Because meat is on the menu for your low-carb diet, you may assume sauces and gravies are, too. But traditional thickeners for rich, creamy gravy are flour, cornstarch or arrowroot flour, which have 6 to 7 grams of carbs per tablespoon. With a little kitchen finesse, you can enjoy a thick gravy to moisten up turkey breast, steak or roast chicken without using starch and blowing your low-carb diet.

Reduce and Add Butter to Thicken Gravy

Reducing a sauce or gravy allows it to naturally thicken as the flavors concentrate. When you roast or sauté meats, poultry or fish, the bits of cooked meat and drippings in the pan form the base for a rich gravy. Add a splash of red wine or balsamic vinegar and cook over low heat as you scrape up this food. Add a little broth and cook down until the gravy has a denser texture. Finish with a pat of cold butter, which -- as it melts -- further thickens the gravy.

Reduction requires patience, but it's a nearly carb-free way to make a thick, flavorful gravy.

Add Vegetable Products

Pureed vegetables naturally thicken gravy. Be sure to use low-carb options, such as steamed cauliflower -- with 1 gram of net carbohydrate per 1/4 cup -- or butternut squash with 4 grams of carbs per 1/4 cup. Cauliflower is relatively bland and will take on the flavors of the ingredients in the gravy, while butternut squash is slightly sweet and nutty. Experiment with other veggies, too. Steamed eggplant and zucchini are relatively mild and appropriate for gravies with a tomato base.
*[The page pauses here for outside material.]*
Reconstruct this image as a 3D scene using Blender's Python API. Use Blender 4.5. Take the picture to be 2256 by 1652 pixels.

Vegetable gums don't sound super tasty, but they thicken gravy without any detectable flavor. They have 0 gram of net carbohydrate -- the total carb grams left after you subtract fiber grams. Examples include guar gum and xanthan gum, which you can find in specialty health food stores or with an online retailer. Add only a pinch or two at a time when using them to thicken gravies. They can quickly turn your sauce into a gelatinous, slick mess.
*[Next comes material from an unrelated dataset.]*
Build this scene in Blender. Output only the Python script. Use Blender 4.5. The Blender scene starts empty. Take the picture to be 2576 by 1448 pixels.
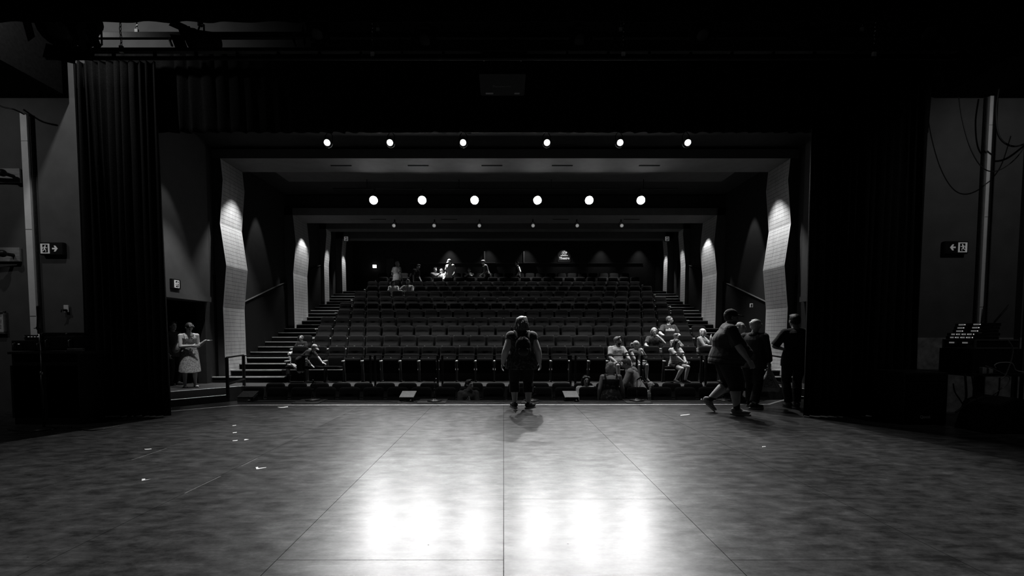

Thicken Gravy With Low-Carb Dairy

Thick dairy products, including sour cream, cream cheese and cream, add richness to a low-carb gravy. Cream cheese has a noticeable, tangy flavor but does a great job of thickening with 1 gram of net carbohydrate per tablespoon.

Sour cream is tangy and can curdle if added during the cooking process. Add it to warm gravy that you've removed from the heat for less than 1 gram of net carbohydrate per 2 tablespoons.
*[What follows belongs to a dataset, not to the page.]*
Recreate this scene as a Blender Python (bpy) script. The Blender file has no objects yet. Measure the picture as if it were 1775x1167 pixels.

Cream mellows out the flavor of a gravy. Add it as the sauce cooks down -- cream thickens considerably when reduced, more so than most other liquids. One tablespoon of cream has trace carbohydrates.

Experiment With Coconut Cream

Coconut cream may not be the flavor you're after for a gravy to go with Thanksgiving turkey, but it can add richness and mouthfeel to a gravy with curry or Thai spices. Add it during the cooking process, and let it reduce slightly to create the consistency you're after.

Don't confuse coconut cream with sweetened coconut cream that's used to make tropical drinks. Unsweetened coconut cream is thick, rich and only a little sweet. It has 2 grams of net carbs per 1/3-cup serving.